Its foundry business reported a record high quarterly profit as the company continued to supply advanced chips to global customers, it said.
Samsung said it aims to "exceed market growth by adding new global clients while continuing to reinforce technological competitiveness."
Early this week, Samsung marked the first shipment of 3-nanometer semiconductors built on Gate-All-Around (GAA) technology, the fastest and most efficient chips to date, faster than its foundry rival TSMC of Taiwan.
Samsung's mobile and network business logged 29.34 trillion won in revenue and 2.62 trillion won in operating profit for the second quarter. Both demand and profitability have declined from the previous quarter.

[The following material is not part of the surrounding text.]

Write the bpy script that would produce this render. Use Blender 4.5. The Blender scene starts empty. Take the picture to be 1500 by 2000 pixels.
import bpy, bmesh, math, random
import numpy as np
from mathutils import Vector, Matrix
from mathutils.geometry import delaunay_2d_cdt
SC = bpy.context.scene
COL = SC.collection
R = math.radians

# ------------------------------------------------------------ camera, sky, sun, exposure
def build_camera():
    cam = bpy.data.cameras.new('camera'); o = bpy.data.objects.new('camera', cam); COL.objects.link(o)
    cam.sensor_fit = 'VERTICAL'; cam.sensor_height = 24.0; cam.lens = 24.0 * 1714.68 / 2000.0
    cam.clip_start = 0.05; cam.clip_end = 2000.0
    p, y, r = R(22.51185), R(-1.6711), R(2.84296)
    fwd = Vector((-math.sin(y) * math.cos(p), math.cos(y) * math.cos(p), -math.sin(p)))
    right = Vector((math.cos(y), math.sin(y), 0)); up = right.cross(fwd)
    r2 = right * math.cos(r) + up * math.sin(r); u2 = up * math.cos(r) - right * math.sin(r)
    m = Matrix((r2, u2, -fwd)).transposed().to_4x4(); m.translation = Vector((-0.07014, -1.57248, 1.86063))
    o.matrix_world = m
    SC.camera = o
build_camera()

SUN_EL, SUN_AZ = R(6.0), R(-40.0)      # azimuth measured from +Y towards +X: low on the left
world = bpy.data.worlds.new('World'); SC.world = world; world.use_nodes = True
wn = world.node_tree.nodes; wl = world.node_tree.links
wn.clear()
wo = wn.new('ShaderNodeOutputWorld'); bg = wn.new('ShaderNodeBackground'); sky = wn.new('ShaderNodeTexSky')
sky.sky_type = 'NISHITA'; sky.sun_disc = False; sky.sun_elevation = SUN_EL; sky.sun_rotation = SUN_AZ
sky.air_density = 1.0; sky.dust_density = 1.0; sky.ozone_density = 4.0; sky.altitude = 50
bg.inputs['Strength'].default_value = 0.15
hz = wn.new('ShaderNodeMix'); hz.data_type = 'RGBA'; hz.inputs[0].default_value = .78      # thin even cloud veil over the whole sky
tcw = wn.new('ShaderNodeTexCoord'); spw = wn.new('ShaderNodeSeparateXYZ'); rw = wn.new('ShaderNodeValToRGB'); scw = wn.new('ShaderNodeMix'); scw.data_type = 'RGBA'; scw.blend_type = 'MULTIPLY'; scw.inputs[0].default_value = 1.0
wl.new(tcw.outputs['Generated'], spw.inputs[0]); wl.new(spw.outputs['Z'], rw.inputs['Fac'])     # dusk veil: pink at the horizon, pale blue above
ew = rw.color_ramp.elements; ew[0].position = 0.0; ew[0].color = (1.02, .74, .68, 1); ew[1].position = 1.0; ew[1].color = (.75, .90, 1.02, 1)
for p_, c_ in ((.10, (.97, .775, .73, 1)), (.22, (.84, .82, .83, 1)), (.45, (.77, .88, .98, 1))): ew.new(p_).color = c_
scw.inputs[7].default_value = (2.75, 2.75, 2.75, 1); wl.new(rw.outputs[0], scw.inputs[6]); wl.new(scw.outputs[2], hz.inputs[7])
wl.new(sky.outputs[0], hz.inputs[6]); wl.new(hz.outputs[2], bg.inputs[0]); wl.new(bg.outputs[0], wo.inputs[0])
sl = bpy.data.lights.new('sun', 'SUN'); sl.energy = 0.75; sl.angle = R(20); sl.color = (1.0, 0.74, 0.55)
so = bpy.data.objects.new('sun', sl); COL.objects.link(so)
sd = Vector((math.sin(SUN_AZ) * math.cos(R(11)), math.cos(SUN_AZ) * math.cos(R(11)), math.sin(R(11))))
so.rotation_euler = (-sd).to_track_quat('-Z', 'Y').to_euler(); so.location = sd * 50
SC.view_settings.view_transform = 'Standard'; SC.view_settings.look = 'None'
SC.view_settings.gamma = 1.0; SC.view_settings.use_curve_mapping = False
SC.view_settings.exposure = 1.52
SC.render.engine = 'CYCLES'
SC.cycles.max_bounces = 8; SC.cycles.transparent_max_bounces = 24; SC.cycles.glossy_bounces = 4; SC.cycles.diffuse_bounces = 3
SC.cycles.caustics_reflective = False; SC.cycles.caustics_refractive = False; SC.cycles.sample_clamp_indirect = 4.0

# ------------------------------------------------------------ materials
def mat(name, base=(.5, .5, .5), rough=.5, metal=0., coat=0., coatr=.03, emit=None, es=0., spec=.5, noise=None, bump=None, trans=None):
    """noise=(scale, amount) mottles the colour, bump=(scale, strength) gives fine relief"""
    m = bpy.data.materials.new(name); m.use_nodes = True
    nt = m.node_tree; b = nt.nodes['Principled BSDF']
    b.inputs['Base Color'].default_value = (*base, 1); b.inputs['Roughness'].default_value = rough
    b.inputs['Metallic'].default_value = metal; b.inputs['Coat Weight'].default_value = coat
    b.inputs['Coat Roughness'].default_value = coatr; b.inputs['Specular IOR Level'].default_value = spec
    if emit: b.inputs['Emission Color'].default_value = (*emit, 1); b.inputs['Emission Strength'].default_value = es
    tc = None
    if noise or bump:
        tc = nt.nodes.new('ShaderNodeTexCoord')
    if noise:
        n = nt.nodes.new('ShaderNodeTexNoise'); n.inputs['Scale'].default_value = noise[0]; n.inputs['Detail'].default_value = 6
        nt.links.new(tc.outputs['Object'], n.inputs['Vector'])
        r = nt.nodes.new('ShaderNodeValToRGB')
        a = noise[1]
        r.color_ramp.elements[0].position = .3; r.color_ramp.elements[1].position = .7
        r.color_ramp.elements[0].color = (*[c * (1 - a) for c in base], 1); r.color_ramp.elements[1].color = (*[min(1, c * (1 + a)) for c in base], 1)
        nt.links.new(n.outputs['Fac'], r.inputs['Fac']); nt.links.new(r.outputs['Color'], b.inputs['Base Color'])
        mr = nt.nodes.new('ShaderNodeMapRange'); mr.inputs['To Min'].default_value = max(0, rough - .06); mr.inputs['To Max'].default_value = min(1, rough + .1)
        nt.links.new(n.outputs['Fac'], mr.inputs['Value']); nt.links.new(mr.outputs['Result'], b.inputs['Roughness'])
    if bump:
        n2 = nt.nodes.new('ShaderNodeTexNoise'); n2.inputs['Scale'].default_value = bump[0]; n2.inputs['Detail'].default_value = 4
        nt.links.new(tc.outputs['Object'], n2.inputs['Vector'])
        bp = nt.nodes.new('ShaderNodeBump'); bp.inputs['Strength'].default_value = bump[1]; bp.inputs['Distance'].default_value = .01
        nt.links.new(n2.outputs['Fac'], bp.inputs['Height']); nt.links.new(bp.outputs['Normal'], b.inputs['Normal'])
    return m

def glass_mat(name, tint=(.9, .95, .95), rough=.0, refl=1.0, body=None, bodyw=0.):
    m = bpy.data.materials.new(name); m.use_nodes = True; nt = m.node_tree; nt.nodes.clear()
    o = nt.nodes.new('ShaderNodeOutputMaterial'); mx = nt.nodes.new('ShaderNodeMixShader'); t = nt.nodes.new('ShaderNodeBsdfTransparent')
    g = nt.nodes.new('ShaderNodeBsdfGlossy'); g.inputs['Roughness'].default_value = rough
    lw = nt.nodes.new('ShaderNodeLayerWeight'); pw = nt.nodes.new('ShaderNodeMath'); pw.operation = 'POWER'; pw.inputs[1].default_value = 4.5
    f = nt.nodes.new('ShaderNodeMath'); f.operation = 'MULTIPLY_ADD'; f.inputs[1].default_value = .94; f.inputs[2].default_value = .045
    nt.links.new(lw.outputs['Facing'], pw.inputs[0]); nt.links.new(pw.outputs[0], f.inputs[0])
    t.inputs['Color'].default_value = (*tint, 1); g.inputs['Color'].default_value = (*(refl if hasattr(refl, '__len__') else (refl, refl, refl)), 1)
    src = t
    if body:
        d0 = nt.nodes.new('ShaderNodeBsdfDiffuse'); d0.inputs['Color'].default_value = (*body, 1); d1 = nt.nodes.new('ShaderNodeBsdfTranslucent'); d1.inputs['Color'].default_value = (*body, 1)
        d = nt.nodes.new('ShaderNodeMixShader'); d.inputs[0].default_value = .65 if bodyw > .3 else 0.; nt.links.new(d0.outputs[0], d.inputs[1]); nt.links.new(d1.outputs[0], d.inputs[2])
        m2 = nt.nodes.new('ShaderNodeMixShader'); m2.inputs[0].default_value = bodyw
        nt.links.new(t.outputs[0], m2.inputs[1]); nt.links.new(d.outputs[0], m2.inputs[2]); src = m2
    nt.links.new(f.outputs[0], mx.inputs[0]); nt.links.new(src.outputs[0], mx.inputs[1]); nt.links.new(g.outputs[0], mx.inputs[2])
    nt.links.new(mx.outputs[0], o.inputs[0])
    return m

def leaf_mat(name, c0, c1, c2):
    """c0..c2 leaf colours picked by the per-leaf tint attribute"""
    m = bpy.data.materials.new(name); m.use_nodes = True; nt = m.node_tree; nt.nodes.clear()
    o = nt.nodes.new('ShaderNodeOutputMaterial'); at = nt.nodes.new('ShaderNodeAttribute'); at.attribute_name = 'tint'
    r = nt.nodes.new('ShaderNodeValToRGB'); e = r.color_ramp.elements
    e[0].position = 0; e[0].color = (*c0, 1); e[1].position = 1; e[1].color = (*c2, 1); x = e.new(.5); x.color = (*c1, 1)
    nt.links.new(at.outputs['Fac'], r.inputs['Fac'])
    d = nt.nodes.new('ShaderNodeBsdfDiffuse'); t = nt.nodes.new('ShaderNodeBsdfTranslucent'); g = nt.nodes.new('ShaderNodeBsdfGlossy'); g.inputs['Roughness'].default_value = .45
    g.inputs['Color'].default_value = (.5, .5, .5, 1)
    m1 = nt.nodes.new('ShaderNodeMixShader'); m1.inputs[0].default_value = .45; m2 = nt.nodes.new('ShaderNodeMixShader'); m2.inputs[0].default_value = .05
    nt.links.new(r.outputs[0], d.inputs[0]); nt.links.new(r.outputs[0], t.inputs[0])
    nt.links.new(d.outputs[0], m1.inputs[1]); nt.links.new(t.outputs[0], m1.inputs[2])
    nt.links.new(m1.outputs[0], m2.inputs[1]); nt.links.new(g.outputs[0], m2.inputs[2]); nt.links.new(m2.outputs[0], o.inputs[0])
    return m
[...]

Samsung eyes to boost its sluggish phone business with the launch of new foldable smartphones, scheduled to be unveiled on August 10, which the company hopes will become "mainstream" that would surpass sales of the Galaxy Note series.
"Smartphone market demand is forecast to stay similar year-on-year or show single-digit growth with prolonged geopolitical issues and economic uncertainties," the company said.